Estos vehículos de tres ruedas son la forma más barata de moverse por las calles de la capital india. Semejantes a un convertible, pero al revés (con techo, pero sin puertas), saben navegar con cadencia musical por el "ordenado" caos del tráfico de hora punta.
El ritual se inicia negociando, un hábito que en India es casi norma de buena educación. "¿Cuánto cuesta el viaje a determinado destino?", le pregunta mi compañero de ruta -periodista argentino con experiencia en estas labores- al chofer, un hombre de cara redonda y sonrisa fácil. Luego de bajar las rupias del primer presupuesto a la tercera parte y contar con la simpatía del conductor por el éxito del ritual, nos montamos en su taxi de carrocería verde y techo amarillo.
Pawan Chandua -nombre de este gurú del volante- enciende el motor, que suena a bicicleta eléctrica, y con la pericia de un buzo en aguas turbulentas se zambulle en el tráfico de la ciudad con mayor cantidad de vehículos de India. Son más de 7,5 millones que comparten las calles de Delhi, y cada año se suma medio millón más (el parque automotor de todo Chile es de un poco más de 4 millones).
La primera impresión es de "moriremos aquí", pero poco a poco se comienza a admirar la pericia de estos conductores, que luchan veloces por encontrar un espacio en las avenidas que, con la sobrepoblación de ruedas, más parecen un callejón de cité.
Los cientos de "autos" (pronunciado "otos") comparten con camiones, buses, automóviles, motos, bicicletas y hasta peatones (en hora punta no hay vacas). Y a pesar del caos vial no se tocan. No lo hacen ni física ni verbalmente.

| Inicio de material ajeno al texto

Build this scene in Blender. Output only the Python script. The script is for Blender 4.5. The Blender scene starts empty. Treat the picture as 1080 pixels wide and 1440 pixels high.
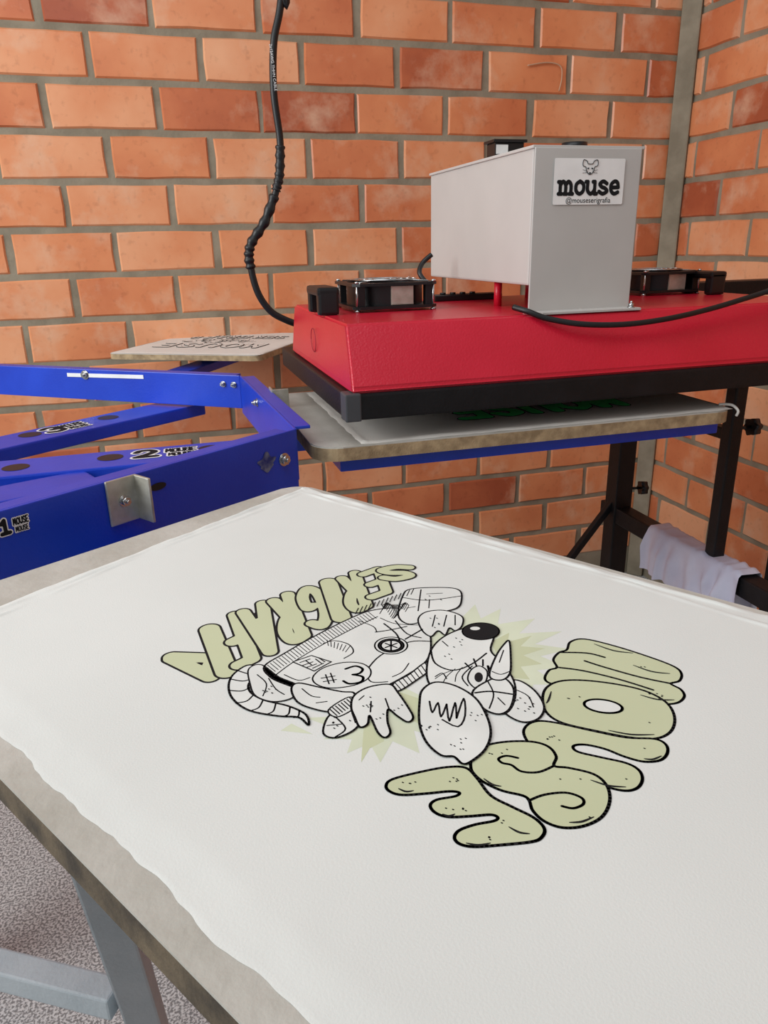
import bpy, bmesh, math, random
import numpy as np
from mathutils import Vector, Matrix, noise
random.seed(4)
sc = bpy.context.scene
COL = sc.collection
try:
    sc.view_settings.view_transform = 'Standard'
    sc.view_settings.look = 'None'
except Exception:
    pass

# ------------------------------------------------------------ camera
CAM = Vector((0, 0, 1.185)); F = 1040.0
Zc = Vector((-65, 2880, 1040)).normalized()
Xc = Vector((3850, 463, -1040)).normalized()
Xc = (Xc - Zc * Xc.dot(Zc)).normalized()
Yc = Zc.cross(Xc)
M = Matrix((Xc, Yc, Zc))
cd = bpy.data.cameras.new('camera'); cam = bpy.data.objects.new('camera', cd); COL.objects.link(cam)
cd.sensor_fit = 'VERTICAL'; cd.sensor_height = 36; cd.lens = 26; cd.clip_start = 0.01
cam.matrix_world = Matrix.Translation(CAM) @ M.to_4x4()
sc.camera = cam

def U(px, py, z=None, y=None, x=None):
    d = M @ Vector((px - 540, 720 - py, -F))
    if z is not None: t = (z - CAM.z) / d.z
    elif y is not None: t = (y - CAM.y) / d.y
    else: t = (x - CAM.x) / d.x
    return CAM + d * t

# ------------------------------------------------------------ materials
def lin(c):
    r = []
    for v in c:
        v /= 255.0
        r.append(v / 12.92 if v <= 0.04045 else ((v + 0.055) / 1.055) ** 2.4)
    return tuple(r) + (1,)

def mat(name, col, rough=0.5, metal=0.0, col2=None, nscale=20, bump=0.0, bscale=200, contrast=(0.35, 0.65), spec=None):
    m = bpy.data.materials.new(name); m.use_nodes = True
    nt = m.node_tree; b = nt.nodes['Principled BSDF']
    b.inputs['Base Color'].default_value = lin(col)
    b.inputs['Roughness'].default_value = rough; b.inputs['Metallic'].default_value = metal
    if spec is not None: b.inputs['Specular IOR Level'].default_value = spec
    tc = nt.nodes.new('ShaderNodeTexCoord')
    n = nt.nodes.new('ShaderNodeTexNoise'); n.inputs['Scale'].default_value = nscale; n.inputs['Detail'].default_value = 6
    nt.links.new(tc.outputs['Object'], n.inputs['Vector'])
    r = nt.nodes.new('ShaderNodeValToRGB')
    r.color_ramp.elements[0].position = contrast[0]; r.color_ramp.elements[1].position = contrast[1]
    r.color_ramp.elements[0].color = lin(col)
    if col2 is None: col2 = tuple(min(255, v * 1.05 + 2) for v in col)
    r.color_ramp.elements[1].color = lin(col2)
    nt.links.new(n.outputs['Fac'], r.inputs['Fac']); nt.links.new(r.outputs['Color'], b.inputs['Base Color'])
    if bump:
        n2 = nt.nodes.new('ShaderNodeTexNoise'); n2.inputs['Scale'].default_value = bscale; n2.inputs['Detail'].default_value = 4
        nt.links.new(tc.outputs['Object'], n2.inputs['Vector'])
        bp = nt.nodes.new('ShaderNodeBump'); bp.inputs['Strength'].default_value = bump; bp.inputs['Distance'].default_value = 0.002
        nt.links.new(n2.outputs['Fac'], bp.inputs['Height']); nt.links.new(bp.outputs['Normal'], b.inputs['Normal'])
    return m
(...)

Todo lo que transita fluye frente y por la periferia de nuestros ojos al ritmo rápido de ese mismo número de bocinas. Es la forma de avisar que existen, nos instruye Pawan, para luego cruzarse de una pista a otra mientras le hace el quite, como avezado bailarín, a todo lo que transite a centímetros de nuestros cuerpos.
A las locas maniobras que hacen saltar un "¡aggg!" de estos pasajeros, Pawan responde con una risita cómplice y un rápido meneo de cabeza de derecha a izquierda, señal que, según lo aprendido en estas tierras, indica que "todo está bien". Ahora entendemos por qué los vehículos viajan con los espejos laterales plegados y los "autos" los tienen por dentro, pegados al parabrisas.
Acostumbrados a los gritos y palabras de grueso calibre de los conductores de nuestros países, no podemos creer que lo único que ensordezca sean los bocinazos identitarios de una carrocería.
Personas con distintos apuros y necesidades que se reúnen en un mismo camino que los lleva a miles de destinos diferentes, pero que comparten y conviven en un pequeñísimo espacio con tolerancia y respeto a pesar del caos.
Una lección de humanidad para un país como el nuestro, hoy inmerso en un clima turbulento, donde se ha puesto de moda la falta de tolerancia a opiniones e ideas contrarias a la propia; en que los acuerdos, a pesar del trabajo que implica alcanzarlos, suenan a frivolidad y lo logrado por su gente huele a "nada".
Ojalá pudiéramos plegar los retrovisores por un tiempo y dejar de estar siempre pendientes de quien no sigue mi camino o aquel que prefiere otra ruta para llegar al mismo destino.